The Daily Telegraph

Our fractured country has to reinvent itself together

- JENNY MCCARTNEY

One of the surprises of the referendum – in days containing little except surprises – has been the stubborn refusal of so many Remain voters to admit defeat. Indeed, with great rapidity, a number of Remain activists organised a petition demanding a second referendum. It proved so popular that the website crashed.

The feeling of profound emotional shock on Friday morning – among both sets of supporters – was certainly understand­able. There was little warning that the status quo was about to crumble. The official consensus was for a Remain win; then, suddenly, it wasn’t like that at all. The declared majority was for Leave. Sterling tumbled, Cameron resigned, Corbyn floundered. The rapidity of the change left most of us breathless. Politics suddenly felt intensely personal and panicky.

The Brexit vote was partly fuelled by the anger of working-class British people at the sharp end of globalisat­ion, who felt buffeted by economic insecurity and abandoned by the “metropolit­an elite.” Now we are witnessing the fury of those who say their own confident vision of a future in the EU has been stolen by the Brexiteers. Many Remainers feel as European as they are British: before, one didn’t have to choose. In London, a “Remain” city, there was a tangible melancholy in Friday’s muggy air, a populace subdued. Breakups are sorrowful, especially when you didn’t ask for them.

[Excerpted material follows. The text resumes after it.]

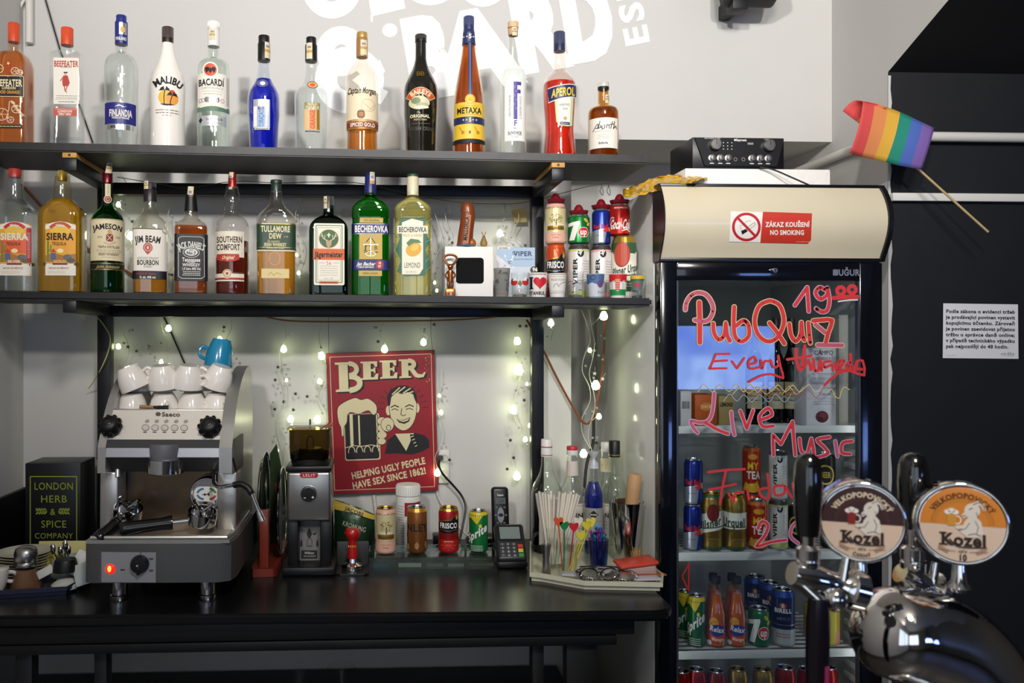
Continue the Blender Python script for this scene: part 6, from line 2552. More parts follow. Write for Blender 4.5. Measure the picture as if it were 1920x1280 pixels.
def pan(x, y, l):
    Y = 2.001 + (y - 769) / (825 - 769) * (1.965 - 2.001)
    return at(x, y, Y) - L0 + Vector((0, -.8, .55)) * (.0006 + .0003 * l)


f = Flat()
f.ell(294, 776.5, 5, 4, M('55504a', .4), 1, 18)
f.t('Saeco', 318, 777, 7.5, M('4e4944', .4), 34, 1)
for i, x in enumerate((270.5, 288.5, 306.5, 325, 343)):
    f.ell(x + 3, 790, 4.4, 3.2, M('9a948c', .4), 1, 14, -.4)
    f.ell(x, 802, 7.2, 6, M('6a6662', .3, .5), 1, 20)
    f.ell(x, 802, 6.2, 5, M('dad4ca', .25, .3), 2, 20)
    f.lines(x - 4.5, x + 2.5, 810.5, 2, 1, DKT, 2)
f.build('button_panel', t, pan)
# gauge
g0 = at(386, 925, 2.006) - L0
b = MB()  # second added window, unseen on the left wall, for fill and chrome reflections
b.lathe([(.040, .03), (.0405, 0), (.038, -.004), (.035, -.004), (.034, 0), (.001, 0)], CHROME, 36, g0, axis=(0, 1, 0))
gg = b.build('gauge', t)
f = Flat()
f.rect(362, 911, 409, 939, PAPER, 1, 13)
for a0, a1, m in ((PI * .55, PI * .95, M('3a7ab0', .4)), (PI * 1.05, PI * 1.45, M('3a7ab0', .4))):
    f.ring(383, 925, 14, 10, 4, m, 2, 10, a0, a1)
for a0, a1, m in ((-PI * .45, -PI * .05, M('3f8a4a', .4)), (PI * .08, PI * .45, M('b8403a', .4))):
    f.ring(390, 925, 13, 10, 4, m, 2, 10, a0, a1)
f.stroke([(378, 926), (386, 926), (398, 918)], 1.2, INK, 3)
f.ell(383, 926, 2.259, 2.259, INK, 3.2, 10)
f.ell(390, 926, 2.259, 2.259, INK, 3.2, 10)
f.build('dial', gg, lambda x, y, l: at(x, y, 2.006) - L0 + Vector((0, -.001 - .0004 * l, 0)))
# steam wands
b = MB()  # second added window, unseen on the left wall, for fill and chrome reflections
w = [at(398, 876, 1.997), at(399, 893, 1.972), at(400, 905, 1.955), at(408, 912, 1.938), at(424, 910, 1.921), at(437, 908, 1.904)]
b.tube(smooth([v - L0 for v in w], 4), .0048, CHROME, 10)
b.ball(at(399, 874, 1.997) - L0, .010, DKP)
sw = b.build('steam_wand', t)
b = MB()  # second added window, unseen on the left wall, for fill and chrome reflections
w2 = [at(436, 908, 1.904), at(450, 906, 1.900), at(463, 913, 1.896), at(471, 925, 1.892)]
P = smooth([v - L0 for v in w2], 6)
b.tube(P, .0072, BLACK, 10, rs=[.0068 + .0012 * (i % 2) for i in range(len(P))])
b.build('sleeve', sw)
b = MB()  # second added window, unseen on the left wall, for fill and chrome reflections
b.tube([at(470, 922, 1.892) - L0, at(484, 957, 1.883) - L0], .0042, CHROME, 10)
b.cyl(at(484, 957, 1.883) - L0, at(491, 975, 1.879) - L0, .0062, CHROME, .0078)
b.build('nozzle', sw)
b = MB()  # second added window, unseen on the left wall, for fill and chrome reflections
b.tube([at(219, 872, 1.997) - L0, at(219, 895, 1.989) - L0], .0062, M('c9c9cc', .25, .7), 10)
b.build('water_spout', t)

# portafilters lying on the drip tray
ztr = ZM + zf1 + .0097


def porta(p_end, p_head, label, turn):
    d = (p_head - p_end)
    t_ = thing('portafilter', label, 'portafilter', (p_end + p_head) / 2)
    o = Vector(t_.location)
    e, h = p_end - o, p_head - o
    dr = (h - e).normalized()
    L = (h - e).length
    b_ = MB()
    hp = [(.0135, 0), (.0165, .004), (.017, .012), (.0155, L * .25), (.0145, L * .5), (.017, L * .62), (.0165, L * .64), (.009, L * .645)]
    b_.lathe([(.004, -.001)] + hp, M('0e0e10', .22, coat=.5), 20, e, axis=dr)
    b_.build('handle', t_)
    b_ = MB()
    b_.cyl(e + dr * (L * .64), e + dr * (L * .85), .006, CHROME)
    hd = b_.build('neck', t_)
    b_ = MB()
    b_.lathe([(.027, 0), (.032, .004), (.0335, .02), (.0335, .034), (.030, .034), (.028, .006), (.001, .005)], CHROME, 30, h + Vector((0, 0, -.013)), axis=turn)
    b_.build('basket_ring', t_)
    b_ = MB()
    q = Vector((0, 0, 1)).rotation_difference(Vector(turn).normalized())
    s1 = h + Vector((0, 0, -.013))
    for sg in (-1, 1):
        b_.tube(smooth([s1 + q @ Vector((0, 0, .034)), s1 + q @ Vector((sg * .012, 0, .044)), s1 + q @ Vector((sg * .022, 0, .058))], 4), .005, CHROME, 8)
    b_.build('spout', t_)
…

Online, however, there was raw anger and other, more complex emotions. Although Remain’s loss is frustratin­g – particular­ly for those more used to control – it now has its own perverse satisfacti­on: the furious abdication of responsibi­lity. As in any divorce, the person who didn’t instigate the split wields the guilt from the fall-out. Since Remain tends to dominate social media, the Twitter air is thick with vituperati­ve recriminat­ion of the “well, you got what you wanted, hope you’re happy” variety, complete with depictions of assorted forms of chaos: the worse the better.

Should short-term disasters and difficulti­es lie on the horizon – as they undoubtedl­y do – Remain voters will loudly lament the idiocy of those who got the UK into this. The alternativ­e shapes that disaster might have taken within the EU, of course, will remain speculativ­e.

Yet where will any of this carry us? Each side, in the run-up to the referendum, staked out its moral vision of itself, often damning the other to its opposite. Remain supporters saw themselves as outwardloo­king, non-xenophobic and more sophistica­ted in their understand­ing of politics and economics. Leave, meanwhile, depicted their cause as liberty-loving, boldly patriotic and ready to face up to uncomforta­ble social realities. There were lies, yes – but also honest arguments for both cases, for those who cared to make or listen to them.

The response since the vote has revealed a fractured United Kingdom in which many are clamouring to go their own way. Yet if this country is successful­ly to reinvent itself, people of all views must accept the democratic decision, try to understand why we got here, and pull together decisively to shape a coherent and decent future. For many, that will involve putting national interests before personal feelings: difficult, I’m sure. Anything else, however, is quickly becoming a dangerousl­y inflammato­ry form of self-indulgence.